(Required task): Leave out the images; return the rest of the data exactly.

[start Provided data]

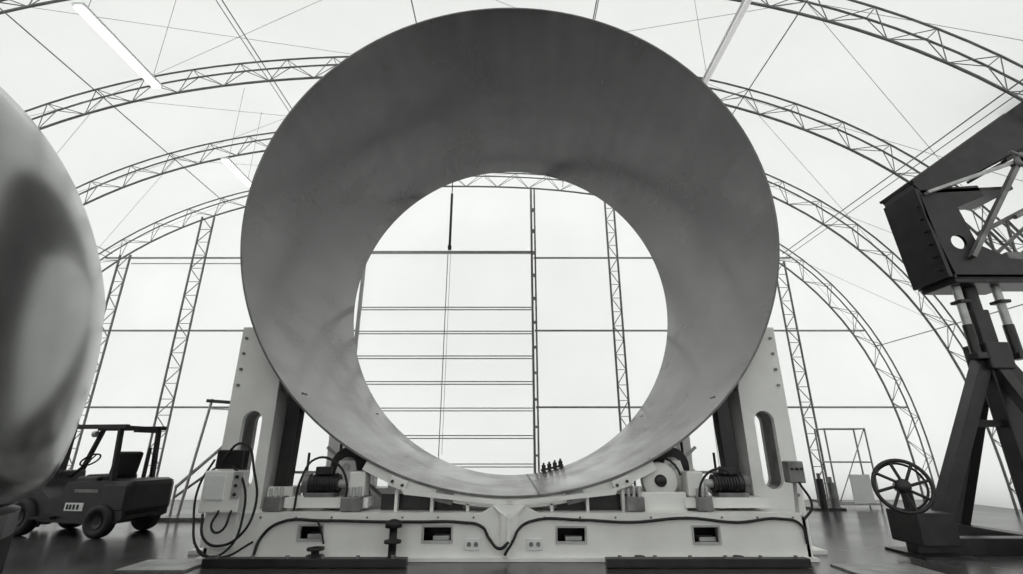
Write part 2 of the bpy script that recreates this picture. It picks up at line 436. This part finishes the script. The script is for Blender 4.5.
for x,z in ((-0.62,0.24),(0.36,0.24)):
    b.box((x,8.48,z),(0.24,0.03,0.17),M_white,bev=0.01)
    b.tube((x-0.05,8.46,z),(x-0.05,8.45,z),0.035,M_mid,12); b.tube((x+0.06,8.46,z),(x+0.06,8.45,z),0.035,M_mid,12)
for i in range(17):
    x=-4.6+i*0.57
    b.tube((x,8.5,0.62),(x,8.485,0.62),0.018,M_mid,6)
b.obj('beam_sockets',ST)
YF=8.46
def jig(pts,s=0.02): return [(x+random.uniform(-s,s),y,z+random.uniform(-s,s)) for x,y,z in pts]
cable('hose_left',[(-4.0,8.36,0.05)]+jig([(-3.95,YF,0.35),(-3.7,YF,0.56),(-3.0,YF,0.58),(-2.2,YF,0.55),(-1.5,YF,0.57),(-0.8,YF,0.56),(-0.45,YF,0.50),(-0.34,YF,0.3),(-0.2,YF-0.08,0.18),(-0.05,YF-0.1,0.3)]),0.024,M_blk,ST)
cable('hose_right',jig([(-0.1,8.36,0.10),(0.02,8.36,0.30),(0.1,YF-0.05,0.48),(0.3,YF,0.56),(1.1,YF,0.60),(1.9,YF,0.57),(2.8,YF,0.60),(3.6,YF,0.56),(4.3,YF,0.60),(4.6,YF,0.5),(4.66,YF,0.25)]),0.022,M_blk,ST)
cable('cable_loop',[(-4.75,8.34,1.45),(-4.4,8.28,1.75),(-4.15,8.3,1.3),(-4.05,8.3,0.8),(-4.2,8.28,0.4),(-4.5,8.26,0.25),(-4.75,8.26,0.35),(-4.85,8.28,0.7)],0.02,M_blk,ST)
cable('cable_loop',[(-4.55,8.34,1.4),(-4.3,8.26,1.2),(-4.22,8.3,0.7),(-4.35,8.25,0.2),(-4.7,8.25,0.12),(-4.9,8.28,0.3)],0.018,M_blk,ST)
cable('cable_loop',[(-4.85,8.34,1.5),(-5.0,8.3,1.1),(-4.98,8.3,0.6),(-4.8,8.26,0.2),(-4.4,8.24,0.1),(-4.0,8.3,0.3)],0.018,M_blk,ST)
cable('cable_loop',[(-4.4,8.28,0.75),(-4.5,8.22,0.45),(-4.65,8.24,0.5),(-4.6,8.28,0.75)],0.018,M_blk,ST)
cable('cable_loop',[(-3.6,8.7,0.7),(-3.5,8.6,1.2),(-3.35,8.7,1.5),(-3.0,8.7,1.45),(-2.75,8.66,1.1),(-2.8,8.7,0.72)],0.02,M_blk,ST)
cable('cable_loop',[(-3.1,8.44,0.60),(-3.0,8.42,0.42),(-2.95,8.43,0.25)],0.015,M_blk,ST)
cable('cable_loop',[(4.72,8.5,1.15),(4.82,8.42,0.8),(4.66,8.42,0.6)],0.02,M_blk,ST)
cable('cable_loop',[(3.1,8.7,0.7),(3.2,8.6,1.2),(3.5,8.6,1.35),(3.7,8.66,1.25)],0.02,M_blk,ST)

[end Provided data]

(Reply to the task):
Write part 2 of the bpy script that recreates this picture. It picks up at line 436. This part finishes the script. The script is for Blender 4.5.
for x,z in ((-0.62,0.24),(0.36,0.24)):
    b.box((x,8.48,z),(0.24,0.03,0.17),M_white,bev=0.01)
    b.tube((x-0.05,8.46,z),(x-0.05,8.45,z),0.035,M_mid,12); b.tube((x+0.06,8.46,z),(x+0.06,8.45,z),0.035,M_mid,12)
for i in range(17):
    x=-4.6+i*0.57
    b.tube((x,8.5,0.62),(x,8.485,0.62),0.018,M_mid,6)
b.obj('beam_sockets',ST)
YF=8.46
def jig(pts,s=0.02): return [(x+random.uniform(-s,s),y,z+random.uniform(-s,s)) for x,y,z in pts]
cable('hose_left',[(-4.0,8.36,0.05)]+jig([(-3.95,YF,0.35),(-3.7,YF,0.56),(-3.0,YF,0.58),(-2.2,YF,0.55),(-1.5,YF,0.57),(-0.8,YF,0.56),(-0.45,YF,0.50),(-0.34,YF,0.3),(-0.2,YF-0.08,0.18),(-0.05,YF-0.1,0.3)]),0.024,M_blk,ST)
cable('hose_right',jig([(-0.1,8.36,0.10),(0.02,8.36,0.30),(0.1,YF-0.05,0.48),(0.3,YF,0.56),(1.1,YF,0.60),(1.9,YF,0.57),(2.8,YF,0.60),(3.6,YF,0.56),(4.3,YF,0.60),(4.6,YF,0.5),(4.66,YF,0.25)]),0.022,M_blk,ST)
cable('cable_loop',[(-4.75,8.34,1.45),(-4.4,8.28,1.75),(-4.15,8.3,1.3),(-4.05,8.3,0.8),(-4.2,8.28,0.4),(-4.5,8.26,0.25),(-4.75,8.26,0.35),(-4.85,8.28,0.7)],0.02,M_blk,ST)
cable('cable_loop',[(-4.55,8.34,1.4),(-4.3,8.26,1.2),(-4.22,8.3,0.7),(-4.35,8.25,0.2),(-4.7,8.25,0.12),(-4.9,8.28,0.3)],0.018,M_blk,ST)
cable('cable_loop',[(-4.85,8.34,1.5),(-5.0,8.3,1.1),(-4.98,8.3,0.6),(-4.8,8.26,0.2),(-4.4,8.24,0.1),(-4.0,8.3,0.3)],0.018,M_blk,ST)
cable('cable_loop',[(-4.4,8.28,0.75),(-4.5,8.22,0.45),(-4.65,8.24,0.5),(-4.6,8.28,0.75)],0.018,M_blk,ST)
cable('cable_loop',[(-3.6,8.7,0.7),(-3.5,8.6,1.2),(-3.35,8.7,1.5),(-3.0,8.7,1.45),(-2.75,8.66,1.1),(-2.8,8.7,0.72)],0.02,M_blk,ST)
cable('cable_loop',[(-3.1,8.44,0.60),(-3.0,8.42,0.42),(-2.95,8.43,0.25)],0.015,M_blk,ST)
cable('cable_loop',[(4.72,8.5,1.15),(4.82,8.42,0.8),(4.66,8.42,0.6)],0.02,M_blk,ST)
cable('cable_loop',[(3.1,8.7,0.7),(3.2,8.6,1.2),(3.5,8.6,1.35),(3.7,8.66,1.25)],0.02,M_blk,ST)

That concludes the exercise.